Work to complete: Return the full listing exactly as it is written.

* * *

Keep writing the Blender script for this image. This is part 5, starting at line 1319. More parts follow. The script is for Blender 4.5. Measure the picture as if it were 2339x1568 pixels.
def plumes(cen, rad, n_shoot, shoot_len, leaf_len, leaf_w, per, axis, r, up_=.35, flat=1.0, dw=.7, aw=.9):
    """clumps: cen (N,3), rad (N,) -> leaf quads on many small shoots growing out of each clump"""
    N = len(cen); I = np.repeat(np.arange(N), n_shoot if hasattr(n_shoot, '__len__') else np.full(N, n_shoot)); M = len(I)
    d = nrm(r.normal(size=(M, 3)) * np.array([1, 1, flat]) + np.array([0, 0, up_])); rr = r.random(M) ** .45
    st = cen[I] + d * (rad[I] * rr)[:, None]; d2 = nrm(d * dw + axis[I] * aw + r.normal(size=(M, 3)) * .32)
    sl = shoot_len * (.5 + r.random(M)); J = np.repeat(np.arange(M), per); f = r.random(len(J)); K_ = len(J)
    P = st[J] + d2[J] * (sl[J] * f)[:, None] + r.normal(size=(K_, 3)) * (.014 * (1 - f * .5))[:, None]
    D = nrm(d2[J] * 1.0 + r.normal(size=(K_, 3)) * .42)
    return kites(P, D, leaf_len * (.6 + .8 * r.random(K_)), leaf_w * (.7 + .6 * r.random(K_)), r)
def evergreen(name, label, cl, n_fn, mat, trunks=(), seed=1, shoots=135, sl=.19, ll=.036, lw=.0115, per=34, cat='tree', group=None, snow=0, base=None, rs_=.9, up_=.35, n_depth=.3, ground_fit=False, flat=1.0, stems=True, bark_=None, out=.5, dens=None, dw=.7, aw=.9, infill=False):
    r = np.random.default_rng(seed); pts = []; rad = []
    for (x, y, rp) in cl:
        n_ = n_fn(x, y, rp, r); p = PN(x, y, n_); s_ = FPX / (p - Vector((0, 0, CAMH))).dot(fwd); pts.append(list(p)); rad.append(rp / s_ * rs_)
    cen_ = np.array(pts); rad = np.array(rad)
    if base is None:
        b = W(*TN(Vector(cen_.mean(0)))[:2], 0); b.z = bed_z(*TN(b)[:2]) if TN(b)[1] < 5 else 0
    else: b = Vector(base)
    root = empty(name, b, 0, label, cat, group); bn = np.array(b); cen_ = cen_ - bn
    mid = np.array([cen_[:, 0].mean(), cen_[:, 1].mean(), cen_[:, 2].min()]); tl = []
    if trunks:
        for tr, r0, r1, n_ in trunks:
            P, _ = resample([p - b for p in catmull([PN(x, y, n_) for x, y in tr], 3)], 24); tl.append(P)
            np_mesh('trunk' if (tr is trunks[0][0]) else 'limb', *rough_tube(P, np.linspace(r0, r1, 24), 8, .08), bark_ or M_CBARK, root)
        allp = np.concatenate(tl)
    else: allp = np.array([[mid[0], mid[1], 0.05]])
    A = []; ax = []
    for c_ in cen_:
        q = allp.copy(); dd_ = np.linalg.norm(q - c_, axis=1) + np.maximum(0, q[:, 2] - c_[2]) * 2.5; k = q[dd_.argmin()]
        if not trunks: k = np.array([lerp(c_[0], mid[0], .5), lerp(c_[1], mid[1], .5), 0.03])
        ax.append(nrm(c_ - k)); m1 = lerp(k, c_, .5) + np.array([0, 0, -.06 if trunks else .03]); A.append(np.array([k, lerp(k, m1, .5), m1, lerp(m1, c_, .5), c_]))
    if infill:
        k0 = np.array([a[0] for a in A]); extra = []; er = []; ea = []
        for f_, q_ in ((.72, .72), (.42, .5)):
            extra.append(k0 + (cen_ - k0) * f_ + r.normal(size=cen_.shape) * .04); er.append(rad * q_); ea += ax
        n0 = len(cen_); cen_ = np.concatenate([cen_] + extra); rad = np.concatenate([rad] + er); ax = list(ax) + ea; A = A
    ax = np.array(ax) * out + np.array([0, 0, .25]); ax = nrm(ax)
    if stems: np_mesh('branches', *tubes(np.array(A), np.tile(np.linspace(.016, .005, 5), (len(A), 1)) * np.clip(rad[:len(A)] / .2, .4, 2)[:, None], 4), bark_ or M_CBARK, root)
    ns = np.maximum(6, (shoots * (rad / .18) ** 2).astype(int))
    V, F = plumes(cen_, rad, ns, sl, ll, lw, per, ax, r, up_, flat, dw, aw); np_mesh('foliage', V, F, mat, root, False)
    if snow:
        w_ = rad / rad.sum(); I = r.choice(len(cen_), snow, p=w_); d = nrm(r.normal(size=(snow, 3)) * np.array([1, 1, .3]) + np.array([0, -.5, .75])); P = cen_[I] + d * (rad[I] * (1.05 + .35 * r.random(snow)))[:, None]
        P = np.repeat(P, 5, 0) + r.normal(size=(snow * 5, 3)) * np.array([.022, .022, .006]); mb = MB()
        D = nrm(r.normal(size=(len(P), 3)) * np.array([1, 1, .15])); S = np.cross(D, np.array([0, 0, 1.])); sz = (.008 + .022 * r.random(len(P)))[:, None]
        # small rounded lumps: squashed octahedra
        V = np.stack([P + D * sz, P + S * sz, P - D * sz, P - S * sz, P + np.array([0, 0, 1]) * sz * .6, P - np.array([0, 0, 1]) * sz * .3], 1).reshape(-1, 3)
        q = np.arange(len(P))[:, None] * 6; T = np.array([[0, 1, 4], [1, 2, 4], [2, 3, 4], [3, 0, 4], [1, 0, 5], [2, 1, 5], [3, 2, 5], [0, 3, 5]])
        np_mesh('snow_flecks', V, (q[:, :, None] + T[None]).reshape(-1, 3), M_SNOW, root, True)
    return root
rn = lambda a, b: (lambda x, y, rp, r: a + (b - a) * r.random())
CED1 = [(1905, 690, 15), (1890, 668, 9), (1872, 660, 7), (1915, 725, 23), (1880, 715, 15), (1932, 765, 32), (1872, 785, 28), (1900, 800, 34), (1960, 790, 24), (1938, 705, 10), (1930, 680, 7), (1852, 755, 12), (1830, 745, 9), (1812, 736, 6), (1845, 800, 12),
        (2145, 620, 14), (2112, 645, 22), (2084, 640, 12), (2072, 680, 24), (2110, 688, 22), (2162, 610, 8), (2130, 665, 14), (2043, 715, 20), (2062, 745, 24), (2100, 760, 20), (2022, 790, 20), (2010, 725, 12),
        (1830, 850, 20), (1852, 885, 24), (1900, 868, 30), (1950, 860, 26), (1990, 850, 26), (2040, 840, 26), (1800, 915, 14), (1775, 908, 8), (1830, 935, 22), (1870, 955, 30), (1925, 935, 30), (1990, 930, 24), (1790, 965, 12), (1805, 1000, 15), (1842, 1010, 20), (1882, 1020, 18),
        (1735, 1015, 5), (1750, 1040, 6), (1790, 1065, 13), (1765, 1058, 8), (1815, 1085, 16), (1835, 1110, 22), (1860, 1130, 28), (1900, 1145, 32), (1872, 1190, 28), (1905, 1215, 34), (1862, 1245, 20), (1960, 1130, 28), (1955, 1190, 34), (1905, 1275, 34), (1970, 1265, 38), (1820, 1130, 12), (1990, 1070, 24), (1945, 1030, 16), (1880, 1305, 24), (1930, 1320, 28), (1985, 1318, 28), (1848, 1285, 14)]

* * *

Correct output:
Keep writing the Blender script for this image. This is part 5, starting at line 1319. More parts follow. The script is for Blender 4.5. Measure the picture as if it were 2339x1568 pixels.
def plumes(cen, rad, n_shoot, shoot_len, leaf_len, leaf_w, per, axis, r, up_=.35, flat=1.0, dw=.7, aw=.9):
    """clumps: cen (N,3), rad (N,) -> leaf quads on many small shoots growing out of each clump"""
    N = len(cen); I = np.repeat(np.arange(N), n_shoot if hasattr(n_shoot, '__len__') else np.full(N, n_shoot)); M = len(I)
    d = nrm(r.normal(size=(M, 3)) * np.array([1, 1, flat]) + np.array([0, 0, up_])); rr = r.random(M) ** .45
    st = cen[I] + d * (rad[I] * rr)[:, None]; d2 = nrm(d * dw + axis[I] * aw + r.normal(size=(M, 3)) * .32)
    sl = shoot_len * (.5 + r.random(M)); J = np.repeat(np.arange(M), per); f = r.random(len(J)); K_ = len(J)
    P = st[J] + d2[J] * (sl[J] * f)[:, None] + r.normal(size=(K_, 3)) * (.014 * (1 - f * .5))[:, None]
    D = nrm(d2[J] * 1.0 + r.normal(size=(K_, 3)) * .42)
    return kites(P, D, leaf_len * (.6 + .8 * r.random(K_)), leaf_w * (.7 + .6 * r.random(K_)), r)
def evergreen(name, label, cl, n_fn, mat, trunks=(), seed=1, shoots=135, sl=.19, ll=.036, lw=.0115, per=34, cat='tree', group=None, snow=0, base=None, rs_=.9, up_=.35, n_depth=.3, ground_fit=False, flat=1.0, stems=True, bark_=None, out=.5, dens=None, dw=.7, aw=.9, infill=False):
    r = np.random.default_rng(seed); pts = []; rad = []
    for (x, y, rp) in cl:
        n_ = n_fn(x, y, rp, r); p = PN(x, y, n_); s_ = FPX / (p - Vector((0, 0, CAMH))).dot(fwd); pts.append(list(p)); rad.append(rp / s_ * rs_)
    cen_ = np.array(pts); rad = np.array(rad)
    if base is None:
        b = W(*TN(Vector(cen_.mean(0)))[:2], 0); b.z = bed_z(*TN(b)[:2]) if TN(b)[1] < 5 else 0
    else: b = Vector(base)
    root = empty(name, b, 0, label, cat, group); bn = np.array(b); cen_ = cen_ - bn
    mid = np.array([cen_[:, 0].mean(), cen_[:, 1].mean(), cen_[:, 2].min()]); tl = []
    if trunks:
        for tr, r0, r1, n_ in trunks:
            P, _ = resample([p - b for p in catmull([PN(x, y, n_) for x, y in tr], 3)], 24); tl.append(P)
            np_mesh('trunk' if (tr is trunks[0][0]) else 'limb', *rough_tube(P, np.linspace(r0, r1, 24), 8, .08), bark_ or M_CBARK, root)
        allp = np.concatenate(tl)
    else: allp = np.array([[mid[0], mid[1], 0.05]])
    A = []; ax = []
    for c_ in cen_:
        q = allp.copy(); dd_ = np.linalg.norm(q - c_, axis=1) + np.maximum(0, q[:, 2] - c_[2]) * 2.5; k = q[dd_.argmin()]
        if not trunks: k = np.array([lerp(c_[0], mid[0], .5), lerp(c_[1], mid[1], .5), 0.03])
        ax.append(nrm(c_ - k)); m1 = lerp(k, c_, .5) + np.array([0, 0, -.06 if trunks else .03]); A.append(np.array([k, lerp(k, m1, .5), m1, lerp(m1, c_, .5), c_]))
    if infill:
        k0 = np.array([a[0] for a in A]); extra = []; er = []; ea = []
        for f_, q_ in ((.72, .72), (.42, .5)):
            extra.append(k0 + (cen_ - k0) * f_ + r.normal(size=cen_.shape) * .04); er.append(rad * q_); ea += ax
        n0 = len(cen_); cen_ = np.concatenate([cen_] + extra); rad = np.concatenate([rad] + er); ax = list(ax) + ea; A = A
    ax = np.array(ax) * out + np.array([0, 0, .25]); ax = nrm(ax)
    if stems: np_mesh('branches', *tubes(np.array(A), np.tile(np.linspace(.016, .005, 5), (len(A), 1)) * np.clip(rad[:len(A)] / .2, .4, 2)[:, None], 4), bark_ or M_CBARK, root)
    ns = np.maximum(6, (shoots * (rad / .18) ** 2).astype(int))
    V, F = plumes(cen_, rad, ns, sl, ll, lw, per, ax, r, up_, flat, dw, aw); np_mesh('foliage', V, F, mat, root, False)
    if snow:
        w_ = rad / rad.sum(); I = r.choice(len(cen_), snow, p=w_); d = nrm(r.normal(size=(snow, 3)) * np.array([1, 1, .3]) + np.array([0, -.5, .75])); P = cen_[I] + d * (rad[I] * (1.05 + .35 * r.random(snow)))[:, None]
        P = np.repeat(P, 5, 0) + r.normal(size=(snow * 5, 3)) * np.array([.022, .022, .006]); mb = MB()
        D = nrm(r.normal(size=(len(P), 3)) * np.array([1, 1, .15])); S = np.cross(D, np.array([0, 0, 1.])); sz = (.008 + .022 * r.random(len(P)))[:, None]
        # small rounded lumps: squashed octahedra
        V = np.stack([P + D * sz, P + S * sz, P - D * sz, P - S * sz, P + np.array([0, 0, 1]) * sz * .6, P - np.array([0, 0, 1]) * sz * .3], 1).reshape(-1, 3)
        q = np.arange(len(P))[:, None] * 6; T = np.array([[0, 1, 4], [1, 2, 4], [2, 3, 4], [3, 0, 4], [1, 0, 5], [2, 1, 5], [3, 2, 5], [0, 3, 5]])
        np_mesh('snow_flecks', V, (q[:, :, None] + T[None]).reshape(-1, 3), M_SNOW, root, True)
    return root
rn = lambda a, b: (lambda x, y, rp, r: a + (b - a) * r.random())
CED1 = [(1905, 690, 15), (1890, 668, 9), (1872, 660, 7), (1915, 725, 23), (1880, 715, 15), (1932, 765, 32), (1872, 785, 28), (1900, 800, 34), (1960, 790, 24), (1938, 705, 10), (1930, 680, 7), (1852, 755, 12), (1830, 745, 9), (1812, 736, 6), (1845, 800, 12),
        (2145, 620, 14), (2112, 645, 22), (2084, 640, 12), (2072, 680, 24), (2110, 688, 22), (2162, 610, 8), (2130, 665, 14), (2043, 715, 20), (2062, 745, 24), (2100, 760, 20), (2022, 790, 20), (2010, 725, 12),
        (1830, 850, 20), (1852, 885, 24), (1900, 868, 30), (1950, 860, 26), (1990, 850, 26), (2040, 840, 26), (1800, 915, 14), (1775, 908, 8), (1830, 935, 22), (1870, 955, 30), (1925, 935, 30), (1990, 930, 24), (1790, 965, 12), (1805, 1000, 15), (1842, 1010, 20), (1882, 1020, 18),
        (1735, 1015, 5), (1750, 1040, 6), (1790, 1065, 13), (1765, 1058, 8), (1815, 1085, 16), (1835, 1110, 22), (1860, 1130, 28), (1900, 1145, 32), (1872, 1190, 28), (1905, 1215, 34), (1862, 1245, 20), (1960, 1130, 28), (1955, 1190, 34), (1905, 1275, 34), (1970, 1265, 38), (1820, 1130, 12), (1990, 1070, 24), (1945, 1030, 16), (1880, 1305, 24), (1930, 1320, 28), (1985, 1318, 28), (1848, 1285, 14)]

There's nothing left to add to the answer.